この本で、こういった歯の浮くような美辞麗句で毛沢東をヨイショしまくっているのは、誰あろう劉少奇なのだ。ここまでくると、北の将軍サマに対する誉めコトバなんぞは笑止千万。洟垂れ小僧の戯言、いや世迷いごととしかいいようはない。
その劉少奇は大躍進が結果として招きよせた災禍を「天災でなく人災だ」と決め付け、毛沢東の顔にドロを塗る。かくして数年後、劉少奇は「中国のフルシチョフ」「資本主義の道を歩む実権派」として事実上、惨殺されてしまう。いわばこの本は、まがりなりにも延安以来の共産党幹部が毛沢東の下に一致団結していた時代の“欽定共産党史”である。

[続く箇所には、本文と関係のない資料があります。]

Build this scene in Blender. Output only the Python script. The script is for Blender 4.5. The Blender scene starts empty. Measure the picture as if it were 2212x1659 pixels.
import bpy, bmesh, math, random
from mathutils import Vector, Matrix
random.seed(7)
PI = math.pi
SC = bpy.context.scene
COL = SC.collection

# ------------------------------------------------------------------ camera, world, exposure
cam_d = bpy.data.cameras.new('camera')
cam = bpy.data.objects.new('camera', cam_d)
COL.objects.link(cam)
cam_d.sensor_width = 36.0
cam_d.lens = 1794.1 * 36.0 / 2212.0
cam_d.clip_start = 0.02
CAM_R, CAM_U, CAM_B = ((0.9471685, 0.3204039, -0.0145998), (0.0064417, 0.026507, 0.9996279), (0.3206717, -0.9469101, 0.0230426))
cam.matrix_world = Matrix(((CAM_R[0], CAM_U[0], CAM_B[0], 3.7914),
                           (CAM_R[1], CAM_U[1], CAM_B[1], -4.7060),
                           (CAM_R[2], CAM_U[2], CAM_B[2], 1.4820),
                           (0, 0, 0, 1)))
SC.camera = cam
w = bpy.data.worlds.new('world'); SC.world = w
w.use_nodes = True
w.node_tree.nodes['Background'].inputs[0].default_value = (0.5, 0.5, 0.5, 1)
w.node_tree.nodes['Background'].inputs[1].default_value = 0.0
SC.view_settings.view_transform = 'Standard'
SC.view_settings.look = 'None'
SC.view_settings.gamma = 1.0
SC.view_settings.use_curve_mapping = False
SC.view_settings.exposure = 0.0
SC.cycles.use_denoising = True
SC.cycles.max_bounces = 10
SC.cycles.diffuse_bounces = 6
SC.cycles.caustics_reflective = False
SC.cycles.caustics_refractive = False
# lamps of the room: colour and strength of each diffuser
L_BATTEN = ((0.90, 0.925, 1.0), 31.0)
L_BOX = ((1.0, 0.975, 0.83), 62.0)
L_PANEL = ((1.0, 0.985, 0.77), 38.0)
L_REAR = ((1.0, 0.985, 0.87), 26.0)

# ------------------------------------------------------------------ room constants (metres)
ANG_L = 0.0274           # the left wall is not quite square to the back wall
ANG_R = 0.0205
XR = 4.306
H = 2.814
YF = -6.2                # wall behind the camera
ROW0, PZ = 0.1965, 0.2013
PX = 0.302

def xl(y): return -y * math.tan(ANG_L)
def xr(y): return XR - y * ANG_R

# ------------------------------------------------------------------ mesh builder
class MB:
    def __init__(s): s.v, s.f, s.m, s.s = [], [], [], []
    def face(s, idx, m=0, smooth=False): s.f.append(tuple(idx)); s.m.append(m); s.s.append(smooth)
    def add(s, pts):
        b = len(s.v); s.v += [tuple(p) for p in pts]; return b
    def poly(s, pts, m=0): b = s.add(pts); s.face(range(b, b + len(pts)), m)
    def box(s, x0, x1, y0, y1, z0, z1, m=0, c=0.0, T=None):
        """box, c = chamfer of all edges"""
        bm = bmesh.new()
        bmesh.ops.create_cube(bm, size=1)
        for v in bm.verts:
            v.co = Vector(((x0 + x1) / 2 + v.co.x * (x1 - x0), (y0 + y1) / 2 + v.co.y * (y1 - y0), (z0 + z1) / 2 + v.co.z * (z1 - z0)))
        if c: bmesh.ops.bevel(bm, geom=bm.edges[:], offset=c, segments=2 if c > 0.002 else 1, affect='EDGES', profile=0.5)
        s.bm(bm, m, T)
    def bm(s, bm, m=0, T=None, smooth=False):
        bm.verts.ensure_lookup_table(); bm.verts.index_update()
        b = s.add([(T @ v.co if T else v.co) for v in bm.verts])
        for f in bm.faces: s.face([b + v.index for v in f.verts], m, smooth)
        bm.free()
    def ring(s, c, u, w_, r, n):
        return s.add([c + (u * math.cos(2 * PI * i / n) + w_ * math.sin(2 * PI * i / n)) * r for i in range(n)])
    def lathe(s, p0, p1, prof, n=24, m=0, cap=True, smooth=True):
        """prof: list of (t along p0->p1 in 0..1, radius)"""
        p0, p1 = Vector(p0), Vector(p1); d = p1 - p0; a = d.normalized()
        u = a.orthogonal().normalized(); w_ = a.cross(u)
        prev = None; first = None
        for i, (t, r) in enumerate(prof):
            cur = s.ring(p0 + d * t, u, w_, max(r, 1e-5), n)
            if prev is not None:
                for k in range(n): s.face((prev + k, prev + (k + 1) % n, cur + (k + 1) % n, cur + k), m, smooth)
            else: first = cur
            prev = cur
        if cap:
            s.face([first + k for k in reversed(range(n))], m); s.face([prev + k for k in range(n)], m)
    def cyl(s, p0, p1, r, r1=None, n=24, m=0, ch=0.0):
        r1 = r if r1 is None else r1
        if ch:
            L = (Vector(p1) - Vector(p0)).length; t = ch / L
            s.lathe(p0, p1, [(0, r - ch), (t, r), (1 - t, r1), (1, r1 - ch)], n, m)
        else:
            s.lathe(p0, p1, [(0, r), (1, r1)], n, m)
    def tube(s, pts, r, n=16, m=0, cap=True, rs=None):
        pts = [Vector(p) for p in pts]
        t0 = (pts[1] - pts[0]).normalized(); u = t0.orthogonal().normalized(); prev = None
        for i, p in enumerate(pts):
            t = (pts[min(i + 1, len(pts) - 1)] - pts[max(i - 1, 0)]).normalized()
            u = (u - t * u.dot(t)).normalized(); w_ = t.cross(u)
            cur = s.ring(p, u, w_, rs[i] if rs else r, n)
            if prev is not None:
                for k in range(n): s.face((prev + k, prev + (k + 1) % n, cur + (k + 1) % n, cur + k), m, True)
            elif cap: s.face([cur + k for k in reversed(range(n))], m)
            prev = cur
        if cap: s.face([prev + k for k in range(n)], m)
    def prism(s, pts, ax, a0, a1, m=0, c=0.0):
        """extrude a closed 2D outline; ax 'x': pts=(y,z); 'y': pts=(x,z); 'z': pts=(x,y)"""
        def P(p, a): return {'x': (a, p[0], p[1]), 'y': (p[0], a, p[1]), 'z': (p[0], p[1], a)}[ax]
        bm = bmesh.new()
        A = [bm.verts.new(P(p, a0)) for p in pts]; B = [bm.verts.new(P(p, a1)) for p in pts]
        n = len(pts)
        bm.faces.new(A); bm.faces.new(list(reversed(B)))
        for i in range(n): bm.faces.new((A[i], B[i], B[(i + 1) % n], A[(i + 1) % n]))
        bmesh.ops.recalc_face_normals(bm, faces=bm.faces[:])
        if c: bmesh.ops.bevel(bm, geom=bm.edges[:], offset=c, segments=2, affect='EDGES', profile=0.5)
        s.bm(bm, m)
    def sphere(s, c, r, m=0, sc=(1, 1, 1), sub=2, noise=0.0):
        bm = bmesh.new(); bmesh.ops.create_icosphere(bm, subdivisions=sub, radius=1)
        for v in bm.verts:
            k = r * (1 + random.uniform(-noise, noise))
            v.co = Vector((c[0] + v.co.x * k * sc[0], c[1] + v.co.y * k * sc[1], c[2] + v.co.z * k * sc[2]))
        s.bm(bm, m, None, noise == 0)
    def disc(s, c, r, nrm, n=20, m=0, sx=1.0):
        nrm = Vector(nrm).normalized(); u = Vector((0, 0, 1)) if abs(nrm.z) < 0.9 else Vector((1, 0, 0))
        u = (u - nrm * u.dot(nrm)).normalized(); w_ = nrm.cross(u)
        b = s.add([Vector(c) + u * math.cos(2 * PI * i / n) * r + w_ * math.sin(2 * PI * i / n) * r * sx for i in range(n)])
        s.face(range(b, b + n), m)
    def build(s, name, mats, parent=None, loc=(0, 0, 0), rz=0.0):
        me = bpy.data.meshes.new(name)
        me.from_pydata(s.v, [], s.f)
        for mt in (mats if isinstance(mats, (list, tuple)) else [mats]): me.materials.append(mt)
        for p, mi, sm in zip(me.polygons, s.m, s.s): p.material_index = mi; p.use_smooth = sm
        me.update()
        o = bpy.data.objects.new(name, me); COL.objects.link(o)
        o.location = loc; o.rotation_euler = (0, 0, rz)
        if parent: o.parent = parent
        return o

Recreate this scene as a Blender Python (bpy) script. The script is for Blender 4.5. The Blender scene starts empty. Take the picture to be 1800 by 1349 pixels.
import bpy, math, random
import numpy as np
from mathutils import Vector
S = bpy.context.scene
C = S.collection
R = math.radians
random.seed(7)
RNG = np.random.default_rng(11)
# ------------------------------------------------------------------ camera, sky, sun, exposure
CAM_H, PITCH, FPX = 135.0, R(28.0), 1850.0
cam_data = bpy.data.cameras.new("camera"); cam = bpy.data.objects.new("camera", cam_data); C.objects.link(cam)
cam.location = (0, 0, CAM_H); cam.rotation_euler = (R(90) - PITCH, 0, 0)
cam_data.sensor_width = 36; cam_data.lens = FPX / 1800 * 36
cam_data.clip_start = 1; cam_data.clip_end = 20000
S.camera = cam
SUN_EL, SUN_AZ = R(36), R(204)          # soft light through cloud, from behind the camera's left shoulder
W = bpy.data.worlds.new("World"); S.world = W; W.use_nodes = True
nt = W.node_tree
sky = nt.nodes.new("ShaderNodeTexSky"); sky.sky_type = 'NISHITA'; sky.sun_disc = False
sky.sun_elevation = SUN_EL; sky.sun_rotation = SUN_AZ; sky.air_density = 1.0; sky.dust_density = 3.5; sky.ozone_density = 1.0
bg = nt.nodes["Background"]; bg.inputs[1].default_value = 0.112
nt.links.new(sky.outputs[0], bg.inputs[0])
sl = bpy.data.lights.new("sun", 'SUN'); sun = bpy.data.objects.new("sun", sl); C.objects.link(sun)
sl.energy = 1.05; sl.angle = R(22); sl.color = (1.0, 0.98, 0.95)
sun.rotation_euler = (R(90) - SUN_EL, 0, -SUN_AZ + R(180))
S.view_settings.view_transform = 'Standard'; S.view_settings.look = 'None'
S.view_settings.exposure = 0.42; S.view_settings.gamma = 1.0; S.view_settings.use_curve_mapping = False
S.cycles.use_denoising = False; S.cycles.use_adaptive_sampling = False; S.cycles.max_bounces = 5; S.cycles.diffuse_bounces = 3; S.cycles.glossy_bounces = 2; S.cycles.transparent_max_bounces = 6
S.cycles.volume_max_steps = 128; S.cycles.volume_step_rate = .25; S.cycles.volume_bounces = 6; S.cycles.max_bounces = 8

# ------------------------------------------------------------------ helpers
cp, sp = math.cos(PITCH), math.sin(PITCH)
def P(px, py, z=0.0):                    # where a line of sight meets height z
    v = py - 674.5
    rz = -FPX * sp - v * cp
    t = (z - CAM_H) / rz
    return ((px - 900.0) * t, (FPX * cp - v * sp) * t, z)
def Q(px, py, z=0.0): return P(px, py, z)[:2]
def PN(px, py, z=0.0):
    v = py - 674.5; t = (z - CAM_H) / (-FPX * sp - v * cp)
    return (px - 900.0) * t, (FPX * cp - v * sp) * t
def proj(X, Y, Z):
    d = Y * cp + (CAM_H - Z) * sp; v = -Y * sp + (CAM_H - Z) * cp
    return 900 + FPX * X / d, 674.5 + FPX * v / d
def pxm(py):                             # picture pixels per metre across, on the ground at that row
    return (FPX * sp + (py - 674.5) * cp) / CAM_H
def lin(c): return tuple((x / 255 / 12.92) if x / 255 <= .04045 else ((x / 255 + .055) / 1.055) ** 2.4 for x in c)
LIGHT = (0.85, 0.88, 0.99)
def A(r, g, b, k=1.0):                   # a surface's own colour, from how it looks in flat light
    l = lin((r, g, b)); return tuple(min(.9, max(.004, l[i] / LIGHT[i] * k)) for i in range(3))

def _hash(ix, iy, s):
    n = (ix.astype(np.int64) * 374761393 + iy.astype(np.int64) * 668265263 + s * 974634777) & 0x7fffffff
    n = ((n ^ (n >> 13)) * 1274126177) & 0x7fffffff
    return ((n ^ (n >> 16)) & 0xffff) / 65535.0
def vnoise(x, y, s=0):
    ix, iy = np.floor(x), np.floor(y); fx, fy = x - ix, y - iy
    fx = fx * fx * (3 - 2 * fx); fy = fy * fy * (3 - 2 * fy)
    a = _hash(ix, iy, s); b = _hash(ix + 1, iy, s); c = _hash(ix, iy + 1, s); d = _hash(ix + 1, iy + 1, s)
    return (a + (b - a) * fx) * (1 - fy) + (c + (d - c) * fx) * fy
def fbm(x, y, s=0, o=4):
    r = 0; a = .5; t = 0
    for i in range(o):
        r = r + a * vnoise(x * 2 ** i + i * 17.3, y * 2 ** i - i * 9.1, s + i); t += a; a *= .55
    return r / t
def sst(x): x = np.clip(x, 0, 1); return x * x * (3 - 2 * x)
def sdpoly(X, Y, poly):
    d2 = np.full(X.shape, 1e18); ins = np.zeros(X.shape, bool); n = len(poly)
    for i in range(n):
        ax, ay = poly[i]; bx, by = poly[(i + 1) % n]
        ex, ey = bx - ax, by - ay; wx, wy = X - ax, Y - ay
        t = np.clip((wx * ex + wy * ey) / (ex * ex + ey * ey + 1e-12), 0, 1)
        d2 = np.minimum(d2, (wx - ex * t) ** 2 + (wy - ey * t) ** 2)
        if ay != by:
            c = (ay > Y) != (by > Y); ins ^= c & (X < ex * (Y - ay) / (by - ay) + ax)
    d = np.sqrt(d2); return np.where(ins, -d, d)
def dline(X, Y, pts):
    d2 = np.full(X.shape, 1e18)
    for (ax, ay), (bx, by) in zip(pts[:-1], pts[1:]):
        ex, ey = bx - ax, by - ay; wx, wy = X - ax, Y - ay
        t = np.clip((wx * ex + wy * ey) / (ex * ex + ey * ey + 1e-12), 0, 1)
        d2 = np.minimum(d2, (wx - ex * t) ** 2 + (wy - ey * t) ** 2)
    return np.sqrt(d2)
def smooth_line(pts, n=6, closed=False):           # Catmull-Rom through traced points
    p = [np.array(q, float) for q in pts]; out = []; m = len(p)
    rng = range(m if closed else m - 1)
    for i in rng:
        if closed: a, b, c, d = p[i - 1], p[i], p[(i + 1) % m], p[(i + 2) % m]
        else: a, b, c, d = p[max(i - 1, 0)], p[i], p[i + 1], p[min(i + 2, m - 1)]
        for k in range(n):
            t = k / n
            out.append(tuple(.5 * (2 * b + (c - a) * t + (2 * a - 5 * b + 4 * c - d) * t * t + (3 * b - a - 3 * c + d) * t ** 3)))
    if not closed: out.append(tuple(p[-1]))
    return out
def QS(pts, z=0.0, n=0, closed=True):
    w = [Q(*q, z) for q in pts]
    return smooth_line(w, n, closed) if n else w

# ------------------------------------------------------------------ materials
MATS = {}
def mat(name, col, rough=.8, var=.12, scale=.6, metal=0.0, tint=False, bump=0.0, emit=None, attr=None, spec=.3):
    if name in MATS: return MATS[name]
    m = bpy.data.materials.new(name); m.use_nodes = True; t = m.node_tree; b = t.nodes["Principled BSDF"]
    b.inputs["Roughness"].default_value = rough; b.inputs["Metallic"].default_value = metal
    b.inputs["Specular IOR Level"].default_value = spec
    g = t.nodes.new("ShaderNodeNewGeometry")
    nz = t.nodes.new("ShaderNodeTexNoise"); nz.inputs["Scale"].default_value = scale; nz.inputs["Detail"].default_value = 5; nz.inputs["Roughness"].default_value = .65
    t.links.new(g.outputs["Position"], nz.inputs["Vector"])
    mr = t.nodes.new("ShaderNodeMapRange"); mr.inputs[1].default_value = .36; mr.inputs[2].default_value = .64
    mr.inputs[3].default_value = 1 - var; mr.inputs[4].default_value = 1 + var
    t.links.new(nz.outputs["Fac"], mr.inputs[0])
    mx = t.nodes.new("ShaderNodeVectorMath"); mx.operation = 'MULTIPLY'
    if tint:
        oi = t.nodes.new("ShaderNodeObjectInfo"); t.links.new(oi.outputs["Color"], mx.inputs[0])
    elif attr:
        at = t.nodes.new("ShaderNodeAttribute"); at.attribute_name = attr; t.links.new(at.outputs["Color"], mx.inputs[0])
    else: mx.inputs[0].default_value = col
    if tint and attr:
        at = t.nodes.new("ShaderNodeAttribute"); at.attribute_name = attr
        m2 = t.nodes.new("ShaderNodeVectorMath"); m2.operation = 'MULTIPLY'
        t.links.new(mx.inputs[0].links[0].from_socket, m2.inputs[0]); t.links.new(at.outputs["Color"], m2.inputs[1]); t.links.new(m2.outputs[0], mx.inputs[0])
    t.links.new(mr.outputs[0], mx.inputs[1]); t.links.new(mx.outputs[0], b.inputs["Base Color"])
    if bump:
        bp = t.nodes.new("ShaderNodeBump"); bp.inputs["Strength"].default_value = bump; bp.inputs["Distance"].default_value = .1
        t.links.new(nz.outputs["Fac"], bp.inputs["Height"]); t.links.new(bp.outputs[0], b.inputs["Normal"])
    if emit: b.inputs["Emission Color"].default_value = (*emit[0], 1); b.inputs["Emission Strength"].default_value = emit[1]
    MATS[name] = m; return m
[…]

だからこそ、「中国革命の勝利はマルクス・レーニン主義の新たな勝利であり、この革命は殖民地・半殖民地の国家における革命の典型である。この革命の勝利は一歩進んで帝国主義陣営を弱体化し資本主義陣営の矛盾を先鋭化させ、世界の2大陣営の対立競争において社会主義陣営に有利な変化をもたらす。この革命の勝利は、全ての圧迫された民族の反帝国主義闘争をこのうえなく鼓舞し推し進める。それゆえ、この勝利は世界的意義を備えた勝利なのである」と、中国革命の勝利を最大・最上、いや無限大に自画自賛してみせる。